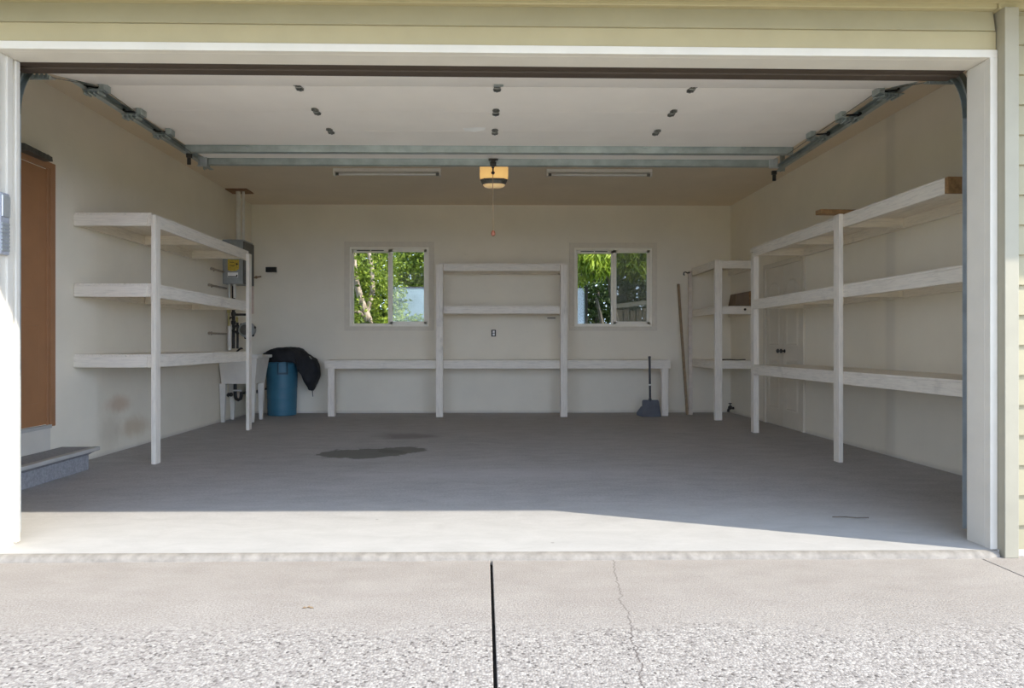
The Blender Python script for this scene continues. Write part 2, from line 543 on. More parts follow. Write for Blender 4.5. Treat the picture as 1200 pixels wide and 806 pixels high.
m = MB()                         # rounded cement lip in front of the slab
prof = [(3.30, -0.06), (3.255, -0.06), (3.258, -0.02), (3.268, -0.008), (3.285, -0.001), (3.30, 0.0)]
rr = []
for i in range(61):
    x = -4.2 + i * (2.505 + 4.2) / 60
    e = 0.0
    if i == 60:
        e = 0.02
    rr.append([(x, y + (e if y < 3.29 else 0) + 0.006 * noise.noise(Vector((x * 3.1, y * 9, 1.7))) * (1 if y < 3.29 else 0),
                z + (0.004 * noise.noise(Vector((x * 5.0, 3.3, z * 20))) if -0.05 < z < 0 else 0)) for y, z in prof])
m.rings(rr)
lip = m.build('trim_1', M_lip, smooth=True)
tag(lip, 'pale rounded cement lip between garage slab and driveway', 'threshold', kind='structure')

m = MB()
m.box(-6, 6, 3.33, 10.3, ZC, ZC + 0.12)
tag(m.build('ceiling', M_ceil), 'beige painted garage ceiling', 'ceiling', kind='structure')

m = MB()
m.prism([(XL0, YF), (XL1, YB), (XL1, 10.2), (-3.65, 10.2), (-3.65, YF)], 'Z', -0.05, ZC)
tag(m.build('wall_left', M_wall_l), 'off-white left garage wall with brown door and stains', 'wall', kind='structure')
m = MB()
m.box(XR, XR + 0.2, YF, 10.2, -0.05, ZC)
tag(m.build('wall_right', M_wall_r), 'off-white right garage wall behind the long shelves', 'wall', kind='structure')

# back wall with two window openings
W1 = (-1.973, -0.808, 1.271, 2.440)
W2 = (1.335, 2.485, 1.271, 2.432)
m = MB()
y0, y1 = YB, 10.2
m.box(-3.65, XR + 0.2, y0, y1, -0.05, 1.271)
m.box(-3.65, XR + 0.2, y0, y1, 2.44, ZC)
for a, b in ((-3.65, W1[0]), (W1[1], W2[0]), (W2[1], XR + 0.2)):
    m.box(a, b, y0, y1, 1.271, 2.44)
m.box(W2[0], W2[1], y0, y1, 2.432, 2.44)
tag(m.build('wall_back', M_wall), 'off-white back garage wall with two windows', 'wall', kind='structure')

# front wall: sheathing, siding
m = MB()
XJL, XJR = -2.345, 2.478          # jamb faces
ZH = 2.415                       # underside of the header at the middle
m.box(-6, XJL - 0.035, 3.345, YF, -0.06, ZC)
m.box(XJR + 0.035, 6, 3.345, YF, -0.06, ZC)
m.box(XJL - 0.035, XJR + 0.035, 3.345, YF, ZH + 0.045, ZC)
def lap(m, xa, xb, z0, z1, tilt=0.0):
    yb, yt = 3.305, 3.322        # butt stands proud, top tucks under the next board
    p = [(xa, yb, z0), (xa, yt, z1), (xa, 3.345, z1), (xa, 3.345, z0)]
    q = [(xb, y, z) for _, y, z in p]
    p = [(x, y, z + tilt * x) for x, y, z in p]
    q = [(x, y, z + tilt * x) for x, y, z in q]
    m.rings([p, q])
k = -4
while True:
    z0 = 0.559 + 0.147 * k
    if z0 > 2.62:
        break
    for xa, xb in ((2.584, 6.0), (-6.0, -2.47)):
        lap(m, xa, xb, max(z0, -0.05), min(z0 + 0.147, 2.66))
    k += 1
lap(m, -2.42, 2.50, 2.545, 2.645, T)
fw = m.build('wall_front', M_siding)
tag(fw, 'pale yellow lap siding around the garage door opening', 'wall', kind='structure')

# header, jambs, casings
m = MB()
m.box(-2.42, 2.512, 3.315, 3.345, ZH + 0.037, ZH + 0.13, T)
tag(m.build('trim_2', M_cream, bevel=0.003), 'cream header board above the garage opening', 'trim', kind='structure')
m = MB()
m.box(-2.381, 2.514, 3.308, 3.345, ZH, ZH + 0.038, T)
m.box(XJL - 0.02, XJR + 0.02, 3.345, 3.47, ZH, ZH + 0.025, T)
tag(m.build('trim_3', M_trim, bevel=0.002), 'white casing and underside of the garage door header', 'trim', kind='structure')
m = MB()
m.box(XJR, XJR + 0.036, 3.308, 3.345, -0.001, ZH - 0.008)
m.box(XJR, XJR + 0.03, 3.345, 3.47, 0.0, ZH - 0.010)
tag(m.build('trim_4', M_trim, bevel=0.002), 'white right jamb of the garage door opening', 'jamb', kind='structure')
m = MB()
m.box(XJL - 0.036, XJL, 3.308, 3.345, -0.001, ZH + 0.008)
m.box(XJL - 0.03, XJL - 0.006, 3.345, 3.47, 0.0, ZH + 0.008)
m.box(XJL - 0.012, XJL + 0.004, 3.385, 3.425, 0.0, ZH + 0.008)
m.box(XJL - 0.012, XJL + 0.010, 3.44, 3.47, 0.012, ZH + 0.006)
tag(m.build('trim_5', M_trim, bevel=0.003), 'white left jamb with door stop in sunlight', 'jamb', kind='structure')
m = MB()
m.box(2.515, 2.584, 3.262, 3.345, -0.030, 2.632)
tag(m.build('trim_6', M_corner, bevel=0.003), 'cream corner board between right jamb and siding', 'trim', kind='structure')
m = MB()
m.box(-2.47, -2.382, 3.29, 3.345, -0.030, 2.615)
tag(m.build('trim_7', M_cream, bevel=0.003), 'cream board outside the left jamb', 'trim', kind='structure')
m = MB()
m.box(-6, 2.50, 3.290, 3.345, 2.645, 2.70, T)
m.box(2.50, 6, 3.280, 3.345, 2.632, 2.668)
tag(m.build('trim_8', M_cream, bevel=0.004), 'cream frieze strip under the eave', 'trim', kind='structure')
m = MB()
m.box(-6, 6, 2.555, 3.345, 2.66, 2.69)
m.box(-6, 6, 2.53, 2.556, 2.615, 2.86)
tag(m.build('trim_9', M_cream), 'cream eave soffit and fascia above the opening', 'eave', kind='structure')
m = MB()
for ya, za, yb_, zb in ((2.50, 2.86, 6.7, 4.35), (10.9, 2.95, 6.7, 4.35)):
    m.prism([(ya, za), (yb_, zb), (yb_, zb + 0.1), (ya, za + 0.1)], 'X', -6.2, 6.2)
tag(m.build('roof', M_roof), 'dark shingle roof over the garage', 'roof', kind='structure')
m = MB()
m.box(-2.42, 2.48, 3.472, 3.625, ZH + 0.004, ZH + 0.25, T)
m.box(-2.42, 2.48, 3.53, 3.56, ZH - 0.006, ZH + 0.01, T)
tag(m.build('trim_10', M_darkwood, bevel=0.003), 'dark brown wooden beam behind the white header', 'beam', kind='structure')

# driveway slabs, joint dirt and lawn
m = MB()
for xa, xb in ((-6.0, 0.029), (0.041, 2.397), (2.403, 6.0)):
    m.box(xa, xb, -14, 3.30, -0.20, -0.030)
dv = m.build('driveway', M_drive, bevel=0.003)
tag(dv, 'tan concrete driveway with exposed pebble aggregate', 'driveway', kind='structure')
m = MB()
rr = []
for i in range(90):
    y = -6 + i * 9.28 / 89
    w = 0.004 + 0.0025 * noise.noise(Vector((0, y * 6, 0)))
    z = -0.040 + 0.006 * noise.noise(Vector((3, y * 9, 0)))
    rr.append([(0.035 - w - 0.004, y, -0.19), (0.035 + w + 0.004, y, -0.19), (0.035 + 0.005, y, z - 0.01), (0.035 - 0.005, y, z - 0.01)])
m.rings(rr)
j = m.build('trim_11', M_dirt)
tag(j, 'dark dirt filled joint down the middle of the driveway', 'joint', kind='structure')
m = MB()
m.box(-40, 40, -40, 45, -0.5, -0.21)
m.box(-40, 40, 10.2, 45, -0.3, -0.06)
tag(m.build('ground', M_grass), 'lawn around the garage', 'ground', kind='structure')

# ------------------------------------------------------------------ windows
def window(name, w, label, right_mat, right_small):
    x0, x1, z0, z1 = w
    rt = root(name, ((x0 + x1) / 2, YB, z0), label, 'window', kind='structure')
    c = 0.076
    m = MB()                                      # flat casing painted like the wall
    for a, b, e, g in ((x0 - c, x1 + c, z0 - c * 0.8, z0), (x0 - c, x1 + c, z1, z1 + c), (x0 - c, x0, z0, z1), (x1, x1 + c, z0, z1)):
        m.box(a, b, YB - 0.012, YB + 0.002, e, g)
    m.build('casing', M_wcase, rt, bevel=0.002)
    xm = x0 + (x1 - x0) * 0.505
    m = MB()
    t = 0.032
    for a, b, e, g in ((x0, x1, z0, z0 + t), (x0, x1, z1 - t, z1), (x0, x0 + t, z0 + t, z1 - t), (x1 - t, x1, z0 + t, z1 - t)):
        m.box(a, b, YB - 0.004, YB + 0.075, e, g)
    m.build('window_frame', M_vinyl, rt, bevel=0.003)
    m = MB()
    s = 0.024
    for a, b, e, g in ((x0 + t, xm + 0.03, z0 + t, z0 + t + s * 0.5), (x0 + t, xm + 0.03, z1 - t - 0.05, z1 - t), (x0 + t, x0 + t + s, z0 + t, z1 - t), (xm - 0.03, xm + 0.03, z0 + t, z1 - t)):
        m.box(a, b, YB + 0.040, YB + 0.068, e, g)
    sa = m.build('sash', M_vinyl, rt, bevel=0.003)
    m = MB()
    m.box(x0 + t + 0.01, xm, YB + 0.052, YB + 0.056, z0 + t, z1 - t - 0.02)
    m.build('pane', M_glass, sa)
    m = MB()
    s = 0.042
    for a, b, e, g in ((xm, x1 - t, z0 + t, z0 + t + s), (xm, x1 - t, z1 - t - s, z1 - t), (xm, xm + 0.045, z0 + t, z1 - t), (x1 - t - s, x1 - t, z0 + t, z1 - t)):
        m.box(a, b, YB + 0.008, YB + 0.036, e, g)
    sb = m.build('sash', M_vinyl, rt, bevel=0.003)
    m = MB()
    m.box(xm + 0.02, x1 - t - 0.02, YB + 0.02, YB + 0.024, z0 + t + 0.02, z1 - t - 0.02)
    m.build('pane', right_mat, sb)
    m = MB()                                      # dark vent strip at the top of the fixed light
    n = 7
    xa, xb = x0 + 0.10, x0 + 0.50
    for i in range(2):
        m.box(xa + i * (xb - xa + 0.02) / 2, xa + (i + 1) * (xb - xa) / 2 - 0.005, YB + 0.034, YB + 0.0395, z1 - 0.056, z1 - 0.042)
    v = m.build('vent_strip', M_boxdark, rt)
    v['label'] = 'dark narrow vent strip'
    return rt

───

#### Goal
Please quote the lines of the material, beginning with the first and ending with the one that contains "tag(m.build('wall_right', M_wall_r), 'off-white", exactly as written and without any pictures.

#### Exercise output
The Blender Python script for this scene continues. Write part 2, from line 543 on. More parts follow. Write for Blender 4.5. Treat the picture as 1200 pixels wide and 806 pixels high.
m = MB()                         # rounded cement lip in front of the slab
prof = [(3.30, -0.06), (3.255, -0.06), (3.258, -0.02), (3.268, -0.008), (3.285, -0.001), (3.30, 0.0)]
rr = []
for i in range(61):
    x = -4.2 + i * (2.505 + 4.2) / 60
    e = 0.0
    if i == 60:
        e = 0.02
    rr.append([(x, y + (e if y < 3.29 else 0) + 0.006 * noise.noise(Vector((x * 3.1, y * 9, 1.7))) * (1 if y < 3.29 else 0),
                z + (0.004 * noise.noise(Vector((x * 5.0, 3.3, z * 20))) if -0.05 < z < 0 else 0)) for y, z in prof])
m.rings(rr)
lip = m.build('trim_1', M_lip, smooth=True)
tag(lip, 'pale rounded cement lip between garage slab and driveway', 'threshold', kind='structure')

m = MB()
m.box(-6, 6, 3.33, 10.3, ZC, ZC + 0.12)
tag(m.build('ceiling', M_ceil), 'beige painted garage ceiling', 'ceiling', kind='structure')

m = MB()
m.prism([(XL0, YF), (XL1, YB), (XL1, 10.2), (-3.65, 10.2), (-3.65, YF)], 'Z', -0.05, ZC)
tag(m.build('wall_left', M_wall_l), 'off-white left garage wall with brown door and stains', 'wall', kind='structure')
m = MB()
m.box(XR, XR + 0.2, YF, 10.2, -0.05, ZC)
tag(m.build('wall_right', M_wall_r), 'off-white right garage wall behind the long shelves', 'wall', kind='structure')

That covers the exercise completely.